Mr Pugachev disclosed that he was included in the class of discretionary beneficiaries under five named New Zealand trusts. No further details of the trusts were provided. The Claimants sought further information about these discretionary trusts. Henderson J made a disclosure order requiring Mr Pugachev to confirm the identity of the trustee(s), settlor(s), any protectors and the beneficiaries of the trusts, to provide details of the trust assets and to supply copies of the trust deeds in his control or which he had a right to inspect or copy. The trustees applied to David Richards J to discharge those paragraphs of Henderson J's Order. He refused to do so. Mr Pugachev appealed against Henderson J's Order and the trustees appealed against David Richards J's Order.

What were the specific questions for the Court of Appeal?

The Court of Appeal had to consider whether the Court has jurisdiction to order a member of a class of beneficiaries under a discretionary trust to make disclosure of the details of the trust and the trust assets and if so, in what circumstances should that jurisdiction should be exercised.

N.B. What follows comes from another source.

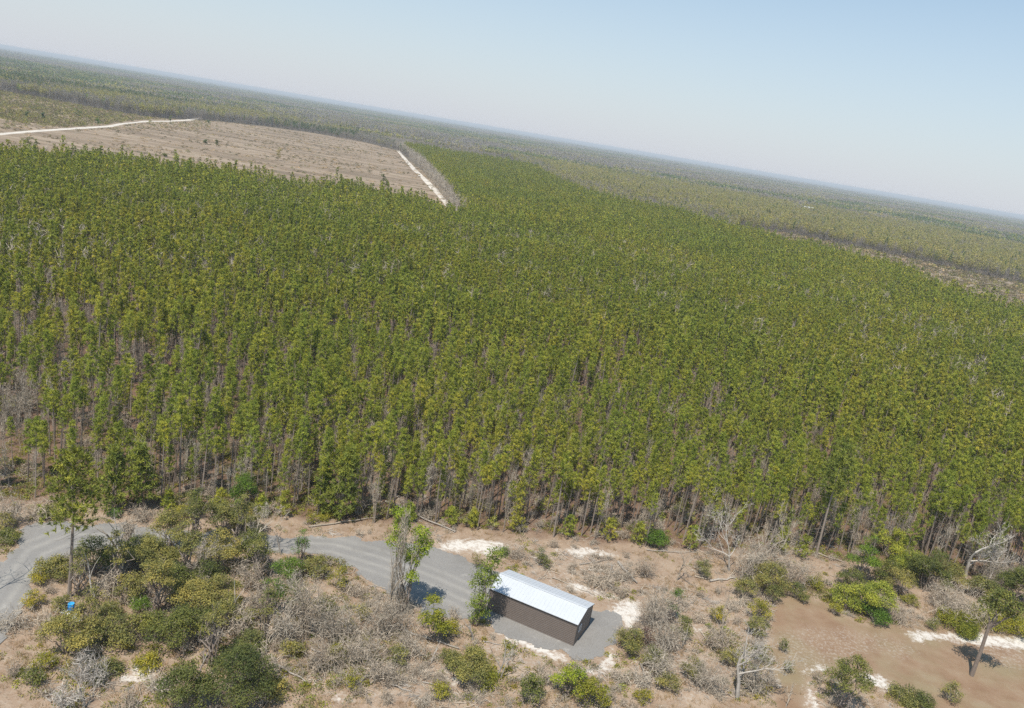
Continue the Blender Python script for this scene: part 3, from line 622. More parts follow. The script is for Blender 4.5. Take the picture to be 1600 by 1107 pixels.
OAKS = [
 (148, 905, 840, 54, 'dark', 'dark rounded oak right of the tall pine trunk, behind the kinked snag'),
 (235, 905, 848, 70, 'oak', 'wide olive oak just right of the dark gap behind the broken snags'),
 (262, 870, 815, 60, 'oak', 'olive oak overhanging the drive edge, leftmost of the thicket back row'),
 (303, 855, 802, 58, 'oak', 'olive oak in the back row of the thicket, second from its left end'),
 (345, 846, 794, 58, 'oak', 'olive oak in the back row of the thicket hiding the drive, middle one'),
 (388, 842, 785, 46, 'oak', 'narrow olive oak at the right end of the thicket back row, tallest toward the forest'),
 (290, 908, 852, 62, 'oak', 'olive oak in the very middle of the thicket inside the drive bend'),
 (343, 902, 846, 62, 'oak', 'olive oak of the thicket left of the dark gap above the pale leaning snag'),
 (392, 886, 832, 46, 'dark', 'dark green oak on the thicket right flank beside the grey fallen crown'),
 (246, 965, 908, 68, 'oak', 'olive oak on the left flank of the thicket above the dry clearing'),
 (300, 968, 905, 64, 'oak', 'broad olive oak in the thicket front, directly left of the pale leaning snag'),
 (345, 958, 908, 50, 'oak', 'olive oak just behind the pale leaning snag in the thicket'),
 (275, 1018, 952, 74, 'dark', 'dark oak with a deep shadow at its right, below the thicket middle'),
 (186, 1012, 964, 60, 'oak', 'low olive oak standing alone below and right of the blue drum'),
 (108, 1032, 970, 78, 'oak', 'broad grey-olive oak below the blue drum'),
 (140, 992, 957, 44, 'oak', 'small olive oak between the rubbish bag and the broad grey-olive oak'),
 (365, 1112, 1010, 98, 'dark', 'biggest dark oak at the bottom edge left of the brushy ground'),
 (286, 1122, 1040, 68, 'dark', 'dark oak cut by the bottom edge left of the biggest dark oak'),
 (328, 1040, 980, 46, 'oak', 'narrow olive oak behind the biggest dark oak at the bottom'),
 (210, 880, 838, 36, 'dark', 'dark vine-covered oak at the feet of the broken snags'),
 (85, 905, 868, 42, 'oak', 'low olive oak left of the tall pine trunk by the drive bend'),
 (122, 935, 895, 36, 'oak', 'small olive oak directly right of the tall pine base'),
 (402, 908, 848, 40, 'oak', 'olive oak left of the tall vivid green shrub'),
 (352, 990, 935, 46, 'oak', 'olive oak standing in front of the pale leaning snag'),
 (415, 1005, 955, 40, 'oak', 'olive oak between the thicket and the grey tangle'),
 (388, 1030, 988, 44, 'oak', 'low olive oak above the white fallen branch'),
 (455, 968, 912, 32, 'dark', 'dark slim oak among the grey stems of the tangle'),
 (180, 925, 868, 40, 'oak', 'olive oak in the dark gap right of the kinked snag'),
 (205, 945, 900, 40, 'oak', 'olive oak at the left flank of the thicket behind the fresh green shrub'),
 (238, 1000, 958, 46, 'dark', 'dark oak at the lower left corner of the thicket'),
 (375, 862, 812, 44, 'oak', 'olive oak bulging over the drive at the thicket right shoulder'),
 (270, 935, 880, 48, 'dark', 'dark-leaved oak buried in the thicket centre left'),
 (322, 930, 876, 46, 'dark', 'dark-leaved oak buried in the thicket centre right'),
 (318, 1000, 955, 44, 'dark', 'dark green oak with bright sprigs right of the thicket front'),
]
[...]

Mr Pugachev's counsel submitted that Henderson J was wrong in concluding that his ‘interest’ as one of the class of beneficiaries under the discretionary trusts came within the scope of paragraph 7 (c) of the freezing order. He argued that paragraph 7 (c) was effectively an explanation of paragraph 6 which only included assets that could truly be said to be Mr Pugachev's own assets. This was reinforced by paragraph 5 of the order which prohibited Mr Pugachev from removing ‘his assets’ from the jurisdiction and from disposing or dealing with ‘his assets’; and by paragraph 9 which limited disclosure to ‘his assets worldwide’. Hence the governing concept underlying the freezing order was that it applied only to Mr Pugachev's assets.

Lewison LJ noted that paragraph 7 (c) of this freezing order seemed to distinguish between an interest under a trust and an interest which may arise by virtue of the exercise of any discretion and said that both parts of paragraph 7 (c) must have been intended to mean something. He assumed that the first part of the paragraph would catch a vested interest under a trust (either in possession or remainder) while the second part was ‘to be read in the context of the order as a whole, which imposes immediate prohibitions on dealing with assets, and obligations of disclosure which must be complied with...’ …

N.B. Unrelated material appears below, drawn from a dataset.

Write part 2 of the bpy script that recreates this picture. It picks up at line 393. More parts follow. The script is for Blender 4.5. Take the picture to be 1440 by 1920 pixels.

Further that the word ‘interest’ takes its meaning from the context in which it is used and that here it was an interest which was dependent on the exercise of a discretion.

Lewison LJ concluded that the interest could only be the interest of a member of a class of beneficiaries created by a trust in whose favour a discretion could be exercised and said that this was reinforced by paragraph 6 of the order which referred to ‘all the Respondent's assets …and whether the Respondent is interested in them legally, beneficially or otherwise’…

In Lewison LJ's view the words ‘or otherwise’ must have been intended to add something and in the context of paragraph 7(c) of the order they would include the interest of a potential beneficiary under a discretionary trust.

Mr Pugachev had already disclosed his interests as a member of a discretionary class of beneficiaries, but the question was whether he could be compelled to go further. The trustees of all five trusts were New Zealand corporations. A New Zealand solicitor was a director of all the companies and his wife, also a New Zealand solicitor, was a director of two of the companies. They were also shareholders in each trust company and sat on the boards of directors with a Russian lawyer who was an associate of Pugachev. Pugachev had been a protector of the trusts until the freezing order was granted.

In hearing the trustees' application against Henderson J's Order, David Richards J had said it was clear that the evidence disclosed ‘good grounds for supposing that Mr Pugachev was in a position to control assets held within the trust structures’ and noted that one of the trusts owned a company which owned Mr Pugachev's London home on which the rent was allowed to accrue without being paid. That led him to infer that Pugachev could ‘dictate or at the very least influence when, and even perhaps if, it is paid’. He also noted that the trustees had not adduced any evidence about how Mr Pugachev's lifestyle was funded or to establish that they and Pugachev were at arm’s length. Lewison J agreed with David Richards J that the issues raised called for further explanation.

Counsel for Mr Pugachev and for the trustees argued that if the claimants had not established ‘good reason to suppose’ that the trust assets were susceptible to execution then those assets could not or should not be frozen and that unless the threshold conditions for making a freezing order were satisfied the Court had no jurisdiction to make an order for the disclosure of information.


Lewison LJ pointed out that Mr Pugachev's interests in the trusts, whatever those interests might be, were already within the scope of the freezing order although the underlying assets of the trust were not. The bank was not asking that the trust assets be brought within the scope of the freezing order immediately, but for the opportunity to test its assertion that Mr Pugachev was the effective owner of those assets against his (and the trustees') assertion that he was not. If the assertion was correct, the bank might then be in a position to apply to widen the scope of the freezing order. The case is an example of the Court's wide jurisdiction to make extensive ancillary disclosure orders to assist a Claimant to ascertain the true nature of a Defendant's interest in trust assets. 

What is the issue? Whether the Court has jurisdiction to make a disclosure order, ancillary to a freezing order, against a defendant to provide extensive information regarding trusts of which he is a discretionary beneficiary (including, the details of the trustee(s), settlor(s), protector, beneficiaries and details of the trusts' assets) held).

What does it mean for me? The fact that a discretionary beneficiary does not legally or beneficially own the trust assets does not preclude the courts from making extensive ancillary disclosure orders against the beneficiary to provide wide-ranging information about the trusts. 

What can I take away? If the disclosure provided by the beneficiary, reveals that he effectively controls the trust assets, the claimant may well be able to successfully extend the scope of the freezing order to include all of the assets held in the trusts.